Des disques enregistrés durant les années 1960 et du récent album sur « Orchestres et lithophone Kabyés », ont ensuite permis de comprendre le fonctionnement conceptuel de cette musique et d’en pénétrer les richesses musicales qui se rapprochent énormément de la composition informatique et électronique. Saluant la qualité de l’accueil du peuple kabyé, il a avoué son envie de poursuivre ses recherches si les financements actuellement recherchés lui étaient accordés.

Daniele segre-Amar a fait ses recherches sur la musique de pierre en plusieurs séjours sur un total de 8 mois. Il a sillonné le pays kabyè entre 2001 et 2004. Instruit par le Griot de Pagouda, il a séjourné dans les montagnes et rencontré de deux musiciens Pichanchalassi.

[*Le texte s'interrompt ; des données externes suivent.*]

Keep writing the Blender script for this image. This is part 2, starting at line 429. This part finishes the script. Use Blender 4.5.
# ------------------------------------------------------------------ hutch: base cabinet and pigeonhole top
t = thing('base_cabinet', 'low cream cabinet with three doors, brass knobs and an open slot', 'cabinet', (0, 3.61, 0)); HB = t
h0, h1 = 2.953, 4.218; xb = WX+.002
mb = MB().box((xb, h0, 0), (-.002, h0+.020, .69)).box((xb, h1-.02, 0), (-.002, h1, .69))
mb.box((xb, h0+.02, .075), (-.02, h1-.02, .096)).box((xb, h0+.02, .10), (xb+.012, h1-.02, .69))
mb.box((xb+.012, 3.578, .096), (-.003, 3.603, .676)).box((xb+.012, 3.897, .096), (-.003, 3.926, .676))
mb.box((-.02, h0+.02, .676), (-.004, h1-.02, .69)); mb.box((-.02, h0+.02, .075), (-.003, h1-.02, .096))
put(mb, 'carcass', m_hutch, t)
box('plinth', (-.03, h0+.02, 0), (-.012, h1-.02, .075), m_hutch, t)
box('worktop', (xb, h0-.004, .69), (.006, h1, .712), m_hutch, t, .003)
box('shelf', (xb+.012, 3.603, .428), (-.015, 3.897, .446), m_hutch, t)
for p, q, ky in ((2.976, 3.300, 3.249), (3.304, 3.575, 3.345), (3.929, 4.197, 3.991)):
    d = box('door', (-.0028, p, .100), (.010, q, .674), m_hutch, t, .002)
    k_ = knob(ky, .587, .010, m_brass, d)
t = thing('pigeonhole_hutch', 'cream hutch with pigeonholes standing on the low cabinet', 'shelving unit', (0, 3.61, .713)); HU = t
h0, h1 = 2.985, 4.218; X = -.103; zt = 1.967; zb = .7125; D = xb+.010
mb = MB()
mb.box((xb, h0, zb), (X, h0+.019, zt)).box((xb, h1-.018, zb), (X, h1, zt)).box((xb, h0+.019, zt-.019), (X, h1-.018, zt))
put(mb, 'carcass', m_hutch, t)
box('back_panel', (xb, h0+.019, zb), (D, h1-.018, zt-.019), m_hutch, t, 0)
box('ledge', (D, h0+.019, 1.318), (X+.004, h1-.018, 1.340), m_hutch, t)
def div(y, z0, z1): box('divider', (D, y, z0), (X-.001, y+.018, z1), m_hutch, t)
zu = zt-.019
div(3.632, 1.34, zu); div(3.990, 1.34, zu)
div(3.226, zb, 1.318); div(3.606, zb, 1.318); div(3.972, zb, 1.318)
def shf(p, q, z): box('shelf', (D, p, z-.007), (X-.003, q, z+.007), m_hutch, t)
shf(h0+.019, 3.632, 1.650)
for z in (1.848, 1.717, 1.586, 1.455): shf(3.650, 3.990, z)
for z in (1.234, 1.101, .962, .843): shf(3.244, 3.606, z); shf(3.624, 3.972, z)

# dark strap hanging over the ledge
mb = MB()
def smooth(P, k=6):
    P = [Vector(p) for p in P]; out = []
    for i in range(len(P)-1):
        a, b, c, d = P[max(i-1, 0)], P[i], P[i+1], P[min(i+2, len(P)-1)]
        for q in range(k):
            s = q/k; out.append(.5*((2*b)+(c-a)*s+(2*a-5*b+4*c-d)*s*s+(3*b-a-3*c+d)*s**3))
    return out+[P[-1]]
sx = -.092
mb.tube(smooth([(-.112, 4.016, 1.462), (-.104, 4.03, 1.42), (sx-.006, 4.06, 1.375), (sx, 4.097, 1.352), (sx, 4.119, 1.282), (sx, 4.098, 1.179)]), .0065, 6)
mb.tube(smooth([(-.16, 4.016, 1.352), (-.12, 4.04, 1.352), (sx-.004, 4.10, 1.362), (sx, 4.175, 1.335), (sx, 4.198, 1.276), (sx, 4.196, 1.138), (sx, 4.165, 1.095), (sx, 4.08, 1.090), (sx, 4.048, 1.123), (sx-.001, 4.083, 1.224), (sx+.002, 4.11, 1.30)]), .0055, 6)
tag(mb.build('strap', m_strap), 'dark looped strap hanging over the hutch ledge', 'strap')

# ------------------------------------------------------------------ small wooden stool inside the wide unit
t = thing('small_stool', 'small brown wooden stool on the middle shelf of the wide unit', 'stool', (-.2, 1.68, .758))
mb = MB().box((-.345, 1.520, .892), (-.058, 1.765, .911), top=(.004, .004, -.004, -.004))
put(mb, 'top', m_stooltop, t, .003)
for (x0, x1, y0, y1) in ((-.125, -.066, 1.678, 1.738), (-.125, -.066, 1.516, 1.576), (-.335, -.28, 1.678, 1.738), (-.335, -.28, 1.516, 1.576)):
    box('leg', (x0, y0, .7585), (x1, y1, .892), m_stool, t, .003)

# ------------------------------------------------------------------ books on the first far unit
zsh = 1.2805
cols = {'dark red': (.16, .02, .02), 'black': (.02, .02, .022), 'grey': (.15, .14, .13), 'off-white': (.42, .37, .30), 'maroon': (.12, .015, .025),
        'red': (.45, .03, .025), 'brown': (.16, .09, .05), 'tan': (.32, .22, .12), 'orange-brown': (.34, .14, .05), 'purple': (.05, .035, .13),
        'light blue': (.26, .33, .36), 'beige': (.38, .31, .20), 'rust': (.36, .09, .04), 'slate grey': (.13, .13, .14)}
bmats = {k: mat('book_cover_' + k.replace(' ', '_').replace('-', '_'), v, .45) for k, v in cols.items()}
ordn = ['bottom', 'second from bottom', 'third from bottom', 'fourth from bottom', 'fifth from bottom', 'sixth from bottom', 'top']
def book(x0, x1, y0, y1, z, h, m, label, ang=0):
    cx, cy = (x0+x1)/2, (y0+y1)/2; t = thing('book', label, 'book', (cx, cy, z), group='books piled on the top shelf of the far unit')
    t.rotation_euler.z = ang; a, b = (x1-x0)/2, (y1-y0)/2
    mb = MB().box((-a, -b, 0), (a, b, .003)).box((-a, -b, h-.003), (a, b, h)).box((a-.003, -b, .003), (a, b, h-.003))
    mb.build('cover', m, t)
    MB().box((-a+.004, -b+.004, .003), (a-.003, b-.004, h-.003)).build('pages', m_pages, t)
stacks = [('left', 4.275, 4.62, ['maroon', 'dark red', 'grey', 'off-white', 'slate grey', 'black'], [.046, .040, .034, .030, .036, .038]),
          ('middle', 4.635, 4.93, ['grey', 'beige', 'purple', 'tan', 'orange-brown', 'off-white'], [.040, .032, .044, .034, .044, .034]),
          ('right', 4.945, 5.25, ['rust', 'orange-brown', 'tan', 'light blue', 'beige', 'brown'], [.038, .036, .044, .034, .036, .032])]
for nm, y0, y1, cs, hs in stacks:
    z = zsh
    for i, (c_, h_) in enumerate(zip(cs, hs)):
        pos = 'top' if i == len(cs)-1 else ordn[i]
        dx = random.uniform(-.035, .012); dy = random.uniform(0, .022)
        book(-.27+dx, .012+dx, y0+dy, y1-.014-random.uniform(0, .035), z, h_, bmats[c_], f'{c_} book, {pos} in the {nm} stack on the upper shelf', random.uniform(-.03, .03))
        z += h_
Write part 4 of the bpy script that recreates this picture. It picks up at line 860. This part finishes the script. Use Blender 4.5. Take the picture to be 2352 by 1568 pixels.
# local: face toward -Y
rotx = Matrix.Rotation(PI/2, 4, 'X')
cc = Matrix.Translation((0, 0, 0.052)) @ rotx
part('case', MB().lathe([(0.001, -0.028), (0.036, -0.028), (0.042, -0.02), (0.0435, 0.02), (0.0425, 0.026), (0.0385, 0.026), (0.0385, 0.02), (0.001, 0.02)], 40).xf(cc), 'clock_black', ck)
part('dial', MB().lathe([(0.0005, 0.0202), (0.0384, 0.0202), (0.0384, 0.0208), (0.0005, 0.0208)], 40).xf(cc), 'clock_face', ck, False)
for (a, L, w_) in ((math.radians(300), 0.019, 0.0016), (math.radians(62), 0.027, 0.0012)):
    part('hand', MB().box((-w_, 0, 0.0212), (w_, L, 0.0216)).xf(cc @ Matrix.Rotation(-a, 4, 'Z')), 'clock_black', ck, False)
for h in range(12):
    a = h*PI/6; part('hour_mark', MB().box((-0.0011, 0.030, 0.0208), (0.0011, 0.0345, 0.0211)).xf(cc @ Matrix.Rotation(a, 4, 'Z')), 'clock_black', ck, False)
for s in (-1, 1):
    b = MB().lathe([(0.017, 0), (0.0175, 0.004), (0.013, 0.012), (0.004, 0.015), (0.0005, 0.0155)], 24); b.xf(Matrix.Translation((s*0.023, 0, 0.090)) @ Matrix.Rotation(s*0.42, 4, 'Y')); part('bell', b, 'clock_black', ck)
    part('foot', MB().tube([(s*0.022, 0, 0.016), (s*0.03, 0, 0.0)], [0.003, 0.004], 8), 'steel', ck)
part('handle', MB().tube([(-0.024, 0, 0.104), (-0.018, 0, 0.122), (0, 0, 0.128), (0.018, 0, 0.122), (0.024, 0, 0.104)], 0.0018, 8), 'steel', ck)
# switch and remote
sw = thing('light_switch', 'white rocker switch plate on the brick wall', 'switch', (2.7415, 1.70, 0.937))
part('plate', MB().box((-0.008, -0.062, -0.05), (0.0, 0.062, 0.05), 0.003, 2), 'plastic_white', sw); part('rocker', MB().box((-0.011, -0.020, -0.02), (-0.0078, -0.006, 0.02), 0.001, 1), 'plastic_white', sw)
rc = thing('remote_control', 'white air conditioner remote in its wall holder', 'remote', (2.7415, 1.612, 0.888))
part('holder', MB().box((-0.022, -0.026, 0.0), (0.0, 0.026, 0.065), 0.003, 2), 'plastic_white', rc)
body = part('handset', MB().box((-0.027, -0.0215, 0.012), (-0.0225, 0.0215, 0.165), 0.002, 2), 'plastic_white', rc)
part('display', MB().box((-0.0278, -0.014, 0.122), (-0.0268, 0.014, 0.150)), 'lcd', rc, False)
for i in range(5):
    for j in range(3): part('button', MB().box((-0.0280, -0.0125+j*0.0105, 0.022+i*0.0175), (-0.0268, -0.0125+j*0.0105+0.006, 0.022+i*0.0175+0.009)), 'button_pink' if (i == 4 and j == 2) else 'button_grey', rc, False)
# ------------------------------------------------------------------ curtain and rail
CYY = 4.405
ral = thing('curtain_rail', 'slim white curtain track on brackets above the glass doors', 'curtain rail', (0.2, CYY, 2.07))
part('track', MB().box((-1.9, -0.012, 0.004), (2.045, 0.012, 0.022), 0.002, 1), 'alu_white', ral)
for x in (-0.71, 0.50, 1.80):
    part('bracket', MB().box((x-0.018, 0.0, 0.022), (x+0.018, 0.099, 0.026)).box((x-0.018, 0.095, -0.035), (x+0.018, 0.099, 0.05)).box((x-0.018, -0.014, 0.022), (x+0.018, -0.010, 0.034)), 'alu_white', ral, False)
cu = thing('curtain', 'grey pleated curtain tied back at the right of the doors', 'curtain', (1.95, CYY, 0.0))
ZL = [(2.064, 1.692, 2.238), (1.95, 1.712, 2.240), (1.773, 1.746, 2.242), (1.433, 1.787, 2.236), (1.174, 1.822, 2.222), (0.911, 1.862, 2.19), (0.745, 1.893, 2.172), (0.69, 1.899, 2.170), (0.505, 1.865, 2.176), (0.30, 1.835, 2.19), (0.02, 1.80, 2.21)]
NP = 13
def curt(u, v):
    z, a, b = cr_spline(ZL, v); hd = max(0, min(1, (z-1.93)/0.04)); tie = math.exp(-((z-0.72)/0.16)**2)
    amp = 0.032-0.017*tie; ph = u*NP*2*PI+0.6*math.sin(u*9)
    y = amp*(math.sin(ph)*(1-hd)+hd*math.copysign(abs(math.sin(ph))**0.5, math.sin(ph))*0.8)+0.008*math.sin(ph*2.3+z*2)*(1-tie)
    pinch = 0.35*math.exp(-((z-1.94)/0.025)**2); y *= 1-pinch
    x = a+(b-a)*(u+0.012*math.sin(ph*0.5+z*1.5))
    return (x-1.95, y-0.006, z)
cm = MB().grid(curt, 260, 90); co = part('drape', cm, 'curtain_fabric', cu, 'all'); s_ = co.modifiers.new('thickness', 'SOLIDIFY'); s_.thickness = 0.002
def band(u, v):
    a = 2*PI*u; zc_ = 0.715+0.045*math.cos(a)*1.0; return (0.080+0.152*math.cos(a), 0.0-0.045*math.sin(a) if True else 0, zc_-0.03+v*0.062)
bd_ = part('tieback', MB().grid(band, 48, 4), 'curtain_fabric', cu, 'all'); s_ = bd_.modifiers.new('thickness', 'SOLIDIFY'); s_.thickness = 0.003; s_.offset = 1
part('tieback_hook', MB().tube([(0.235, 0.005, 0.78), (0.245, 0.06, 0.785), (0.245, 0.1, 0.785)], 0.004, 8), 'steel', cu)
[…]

Les propos, la démonstration et la rigueur de l’argumentaire de Daniele Segre-Amar ont séduit l’auditoire et donné envie non seulement d’aller au Togo, à la découverte de la richesse du pays kabyé, mais encore d’écouter différemment toutes les musiques traditionnelles faites à bases d’instruments comme le xylophone, les grelots, les castagnettes et autres double tambours et violon à une corde des griots traditionnels.